(Scripts that build scenes)
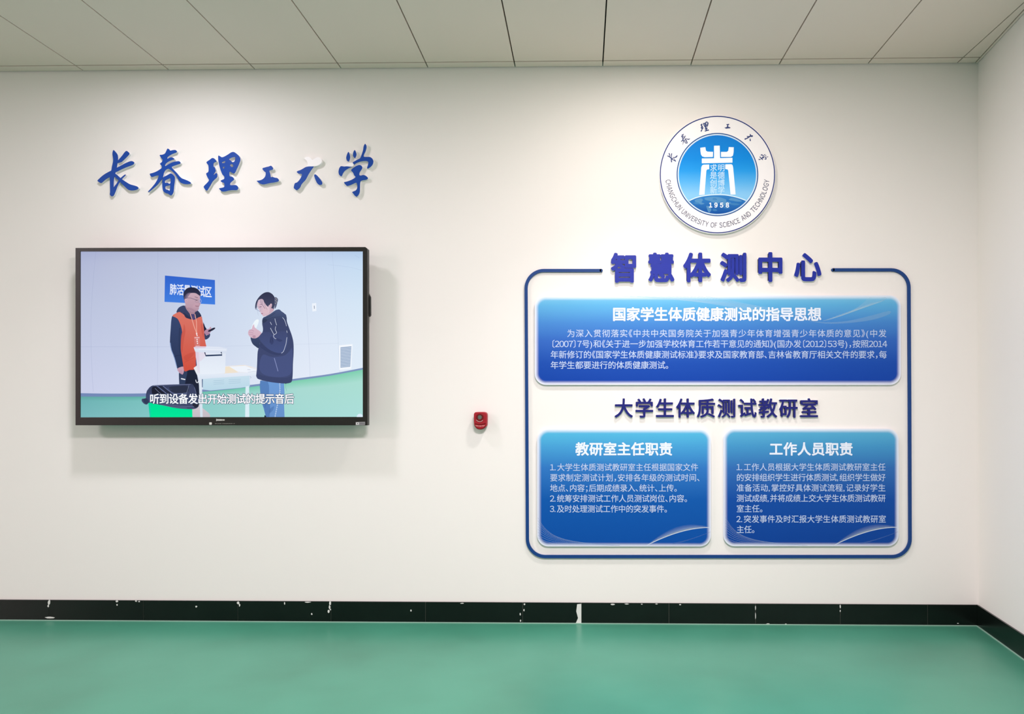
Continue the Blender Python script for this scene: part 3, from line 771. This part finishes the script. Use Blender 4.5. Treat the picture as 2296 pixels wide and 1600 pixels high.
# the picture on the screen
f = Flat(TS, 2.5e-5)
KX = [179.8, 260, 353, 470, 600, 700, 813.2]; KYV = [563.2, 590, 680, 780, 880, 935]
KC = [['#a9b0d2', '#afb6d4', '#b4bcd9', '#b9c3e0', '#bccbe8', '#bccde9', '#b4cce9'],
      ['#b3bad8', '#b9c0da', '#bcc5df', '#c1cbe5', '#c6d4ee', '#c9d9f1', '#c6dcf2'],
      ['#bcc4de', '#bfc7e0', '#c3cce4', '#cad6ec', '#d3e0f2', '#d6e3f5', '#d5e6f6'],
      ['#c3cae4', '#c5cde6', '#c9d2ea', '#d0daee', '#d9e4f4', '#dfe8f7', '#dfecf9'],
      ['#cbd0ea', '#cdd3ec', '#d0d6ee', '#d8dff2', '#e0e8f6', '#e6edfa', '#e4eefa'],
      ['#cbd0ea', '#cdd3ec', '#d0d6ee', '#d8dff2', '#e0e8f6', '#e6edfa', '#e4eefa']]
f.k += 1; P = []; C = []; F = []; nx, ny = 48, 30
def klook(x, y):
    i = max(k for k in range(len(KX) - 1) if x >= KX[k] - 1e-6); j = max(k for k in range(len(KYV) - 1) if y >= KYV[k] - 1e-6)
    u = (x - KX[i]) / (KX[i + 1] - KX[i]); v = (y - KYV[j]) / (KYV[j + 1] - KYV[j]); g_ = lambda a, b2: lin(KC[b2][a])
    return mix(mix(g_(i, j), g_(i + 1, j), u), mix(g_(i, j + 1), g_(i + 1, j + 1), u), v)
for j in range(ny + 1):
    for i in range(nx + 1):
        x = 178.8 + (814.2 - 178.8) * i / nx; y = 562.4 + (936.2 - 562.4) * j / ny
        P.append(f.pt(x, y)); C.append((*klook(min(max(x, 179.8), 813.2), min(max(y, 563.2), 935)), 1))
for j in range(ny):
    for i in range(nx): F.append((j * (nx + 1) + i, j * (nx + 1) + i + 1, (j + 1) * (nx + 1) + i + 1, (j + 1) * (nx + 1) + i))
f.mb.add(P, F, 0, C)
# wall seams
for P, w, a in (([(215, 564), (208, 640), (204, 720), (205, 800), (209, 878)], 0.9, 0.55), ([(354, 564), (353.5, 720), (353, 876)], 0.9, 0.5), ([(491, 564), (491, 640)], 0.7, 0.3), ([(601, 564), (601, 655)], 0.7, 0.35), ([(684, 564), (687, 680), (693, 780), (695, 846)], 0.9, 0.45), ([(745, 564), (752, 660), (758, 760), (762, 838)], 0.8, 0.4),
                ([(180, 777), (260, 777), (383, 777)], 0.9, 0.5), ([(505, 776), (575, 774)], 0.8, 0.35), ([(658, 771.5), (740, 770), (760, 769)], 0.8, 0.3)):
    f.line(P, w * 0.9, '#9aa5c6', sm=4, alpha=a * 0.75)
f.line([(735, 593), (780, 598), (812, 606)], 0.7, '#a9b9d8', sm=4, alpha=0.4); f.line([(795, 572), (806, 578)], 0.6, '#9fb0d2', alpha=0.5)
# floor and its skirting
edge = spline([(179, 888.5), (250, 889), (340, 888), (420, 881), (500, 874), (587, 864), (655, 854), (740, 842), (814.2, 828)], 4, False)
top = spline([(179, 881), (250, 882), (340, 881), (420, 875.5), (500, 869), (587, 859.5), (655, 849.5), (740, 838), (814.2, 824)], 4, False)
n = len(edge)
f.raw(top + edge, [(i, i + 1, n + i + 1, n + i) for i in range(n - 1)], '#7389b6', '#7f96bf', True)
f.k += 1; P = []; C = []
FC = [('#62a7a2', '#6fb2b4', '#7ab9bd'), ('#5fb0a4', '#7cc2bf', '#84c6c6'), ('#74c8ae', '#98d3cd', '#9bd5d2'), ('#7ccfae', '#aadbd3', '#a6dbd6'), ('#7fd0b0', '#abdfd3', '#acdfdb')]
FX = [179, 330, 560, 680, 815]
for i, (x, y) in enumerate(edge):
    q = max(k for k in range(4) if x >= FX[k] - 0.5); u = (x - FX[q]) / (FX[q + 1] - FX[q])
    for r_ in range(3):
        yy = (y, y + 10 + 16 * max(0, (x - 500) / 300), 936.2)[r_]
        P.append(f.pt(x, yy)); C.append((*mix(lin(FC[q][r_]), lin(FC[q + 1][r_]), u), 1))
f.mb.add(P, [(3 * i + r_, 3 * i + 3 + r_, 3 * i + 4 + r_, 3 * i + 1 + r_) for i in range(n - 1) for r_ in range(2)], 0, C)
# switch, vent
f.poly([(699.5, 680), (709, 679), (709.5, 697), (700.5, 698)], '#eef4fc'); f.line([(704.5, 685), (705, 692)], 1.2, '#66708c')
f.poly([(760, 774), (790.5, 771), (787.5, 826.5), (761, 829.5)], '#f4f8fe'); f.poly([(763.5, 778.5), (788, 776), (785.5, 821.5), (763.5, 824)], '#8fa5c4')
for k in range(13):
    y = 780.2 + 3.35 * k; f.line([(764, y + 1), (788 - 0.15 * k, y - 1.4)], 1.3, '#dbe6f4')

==

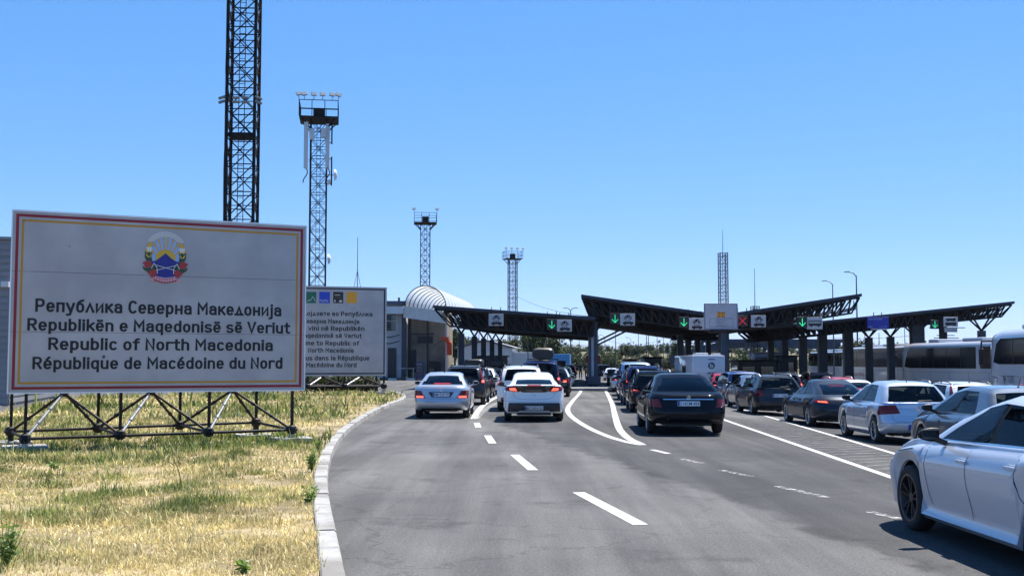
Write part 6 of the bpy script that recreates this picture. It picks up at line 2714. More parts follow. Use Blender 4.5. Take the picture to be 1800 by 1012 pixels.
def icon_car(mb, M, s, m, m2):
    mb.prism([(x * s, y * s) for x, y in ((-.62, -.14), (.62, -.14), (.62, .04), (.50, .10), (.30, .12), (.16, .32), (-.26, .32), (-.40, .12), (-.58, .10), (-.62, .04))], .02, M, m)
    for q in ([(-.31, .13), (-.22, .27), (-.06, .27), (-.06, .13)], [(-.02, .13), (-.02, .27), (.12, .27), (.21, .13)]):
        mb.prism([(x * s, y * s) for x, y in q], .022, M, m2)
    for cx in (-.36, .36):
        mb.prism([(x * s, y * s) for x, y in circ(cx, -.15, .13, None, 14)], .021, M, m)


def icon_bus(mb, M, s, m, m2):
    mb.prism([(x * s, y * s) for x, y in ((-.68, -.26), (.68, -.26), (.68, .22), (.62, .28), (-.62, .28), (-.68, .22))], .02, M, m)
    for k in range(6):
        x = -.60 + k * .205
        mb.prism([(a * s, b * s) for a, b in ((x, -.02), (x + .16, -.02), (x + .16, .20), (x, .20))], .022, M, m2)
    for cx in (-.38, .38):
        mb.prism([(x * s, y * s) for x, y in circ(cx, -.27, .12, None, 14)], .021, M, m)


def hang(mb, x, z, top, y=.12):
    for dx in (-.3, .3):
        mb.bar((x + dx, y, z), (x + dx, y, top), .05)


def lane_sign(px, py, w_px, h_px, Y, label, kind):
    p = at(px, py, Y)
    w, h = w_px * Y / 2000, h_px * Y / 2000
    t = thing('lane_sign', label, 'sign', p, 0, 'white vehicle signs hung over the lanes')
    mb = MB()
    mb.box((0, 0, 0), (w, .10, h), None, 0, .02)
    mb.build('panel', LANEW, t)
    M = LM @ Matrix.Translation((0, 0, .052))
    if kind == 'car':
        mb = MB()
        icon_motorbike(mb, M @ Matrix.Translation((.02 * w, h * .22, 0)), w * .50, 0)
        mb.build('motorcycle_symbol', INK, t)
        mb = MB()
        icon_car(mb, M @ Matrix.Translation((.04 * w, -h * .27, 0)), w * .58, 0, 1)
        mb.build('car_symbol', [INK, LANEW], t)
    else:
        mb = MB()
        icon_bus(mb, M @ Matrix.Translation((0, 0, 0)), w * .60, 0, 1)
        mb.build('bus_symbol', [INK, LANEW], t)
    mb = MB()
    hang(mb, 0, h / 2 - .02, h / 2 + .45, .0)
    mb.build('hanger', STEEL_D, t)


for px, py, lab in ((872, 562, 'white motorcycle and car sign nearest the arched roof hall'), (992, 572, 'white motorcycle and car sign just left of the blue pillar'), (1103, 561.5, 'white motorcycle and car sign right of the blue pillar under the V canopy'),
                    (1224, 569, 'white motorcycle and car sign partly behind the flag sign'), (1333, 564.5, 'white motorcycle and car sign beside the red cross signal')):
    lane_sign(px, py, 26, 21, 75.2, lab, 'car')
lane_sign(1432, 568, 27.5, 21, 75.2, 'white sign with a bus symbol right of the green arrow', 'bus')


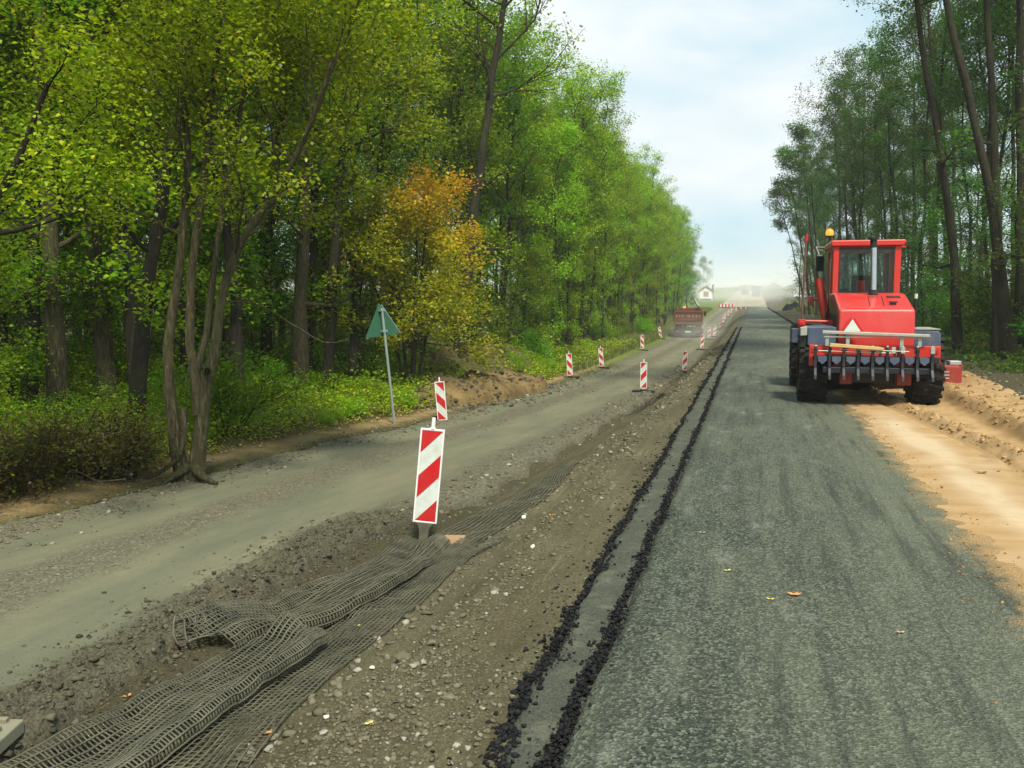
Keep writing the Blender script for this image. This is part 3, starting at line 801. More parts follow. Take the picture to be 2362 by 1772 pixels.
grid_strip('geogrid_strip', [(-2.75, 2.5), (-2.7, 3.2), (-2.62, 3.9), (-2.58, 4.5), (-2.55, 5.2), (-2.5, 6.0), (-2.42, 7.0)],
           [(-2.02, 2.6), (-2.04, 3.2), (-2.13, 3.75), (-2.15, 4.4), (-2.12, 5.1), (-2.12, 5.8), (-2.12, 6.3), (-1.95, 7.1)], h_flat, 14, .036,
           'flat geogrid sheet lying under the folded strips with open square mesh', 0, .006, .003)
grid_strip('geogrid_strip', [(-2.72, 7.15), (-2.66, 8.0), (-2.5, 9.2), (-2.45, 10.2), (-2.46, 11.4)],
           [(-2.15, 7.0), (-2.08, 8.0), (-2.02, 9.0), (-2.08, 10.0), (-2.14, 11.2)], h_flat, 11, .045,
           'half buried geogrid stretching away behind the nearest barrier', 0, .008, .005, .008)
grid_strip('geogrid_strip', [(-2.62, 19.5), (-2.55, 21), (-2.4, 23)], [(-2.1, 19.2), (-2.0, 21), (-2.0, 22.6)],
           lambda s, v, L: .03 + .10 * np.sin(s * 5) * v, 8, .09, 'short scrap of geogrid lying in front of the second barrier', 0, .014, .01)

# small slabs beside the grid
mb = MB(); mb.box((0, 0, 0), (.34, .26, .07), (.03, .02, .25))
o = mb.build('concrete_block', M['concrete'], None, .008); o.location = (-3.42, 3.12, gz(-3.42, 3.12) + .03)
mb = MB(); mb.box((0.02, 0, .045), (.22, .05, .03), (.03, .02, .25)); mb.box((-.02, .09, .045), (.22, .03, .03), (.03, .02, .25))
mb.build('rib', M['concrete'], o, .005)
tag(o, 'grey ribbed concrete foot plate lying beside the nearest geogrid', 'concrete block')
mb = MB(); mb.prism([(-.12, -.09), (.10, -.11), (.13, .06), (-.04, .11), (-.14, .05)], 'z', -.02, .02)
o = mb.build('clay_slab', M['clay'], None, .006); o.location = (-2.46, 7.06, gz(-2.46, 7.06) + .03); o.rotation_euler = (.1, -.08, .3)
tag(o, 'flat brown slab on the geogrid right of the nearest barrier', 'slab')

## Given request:
Gather from the data above every line with the string "Take".

## Worked answer:
Write part 6 of the bpy script that recreates this picture. It picks up at line 2714. More parts follow. Use Blender 4.5. Take the picture to be 1800 by 1012 pixels.
Keep writing the Blender script for this image. This is part 3, starting at line 801. More parts follow. Take the picture to be 2362 by 1772 pixels.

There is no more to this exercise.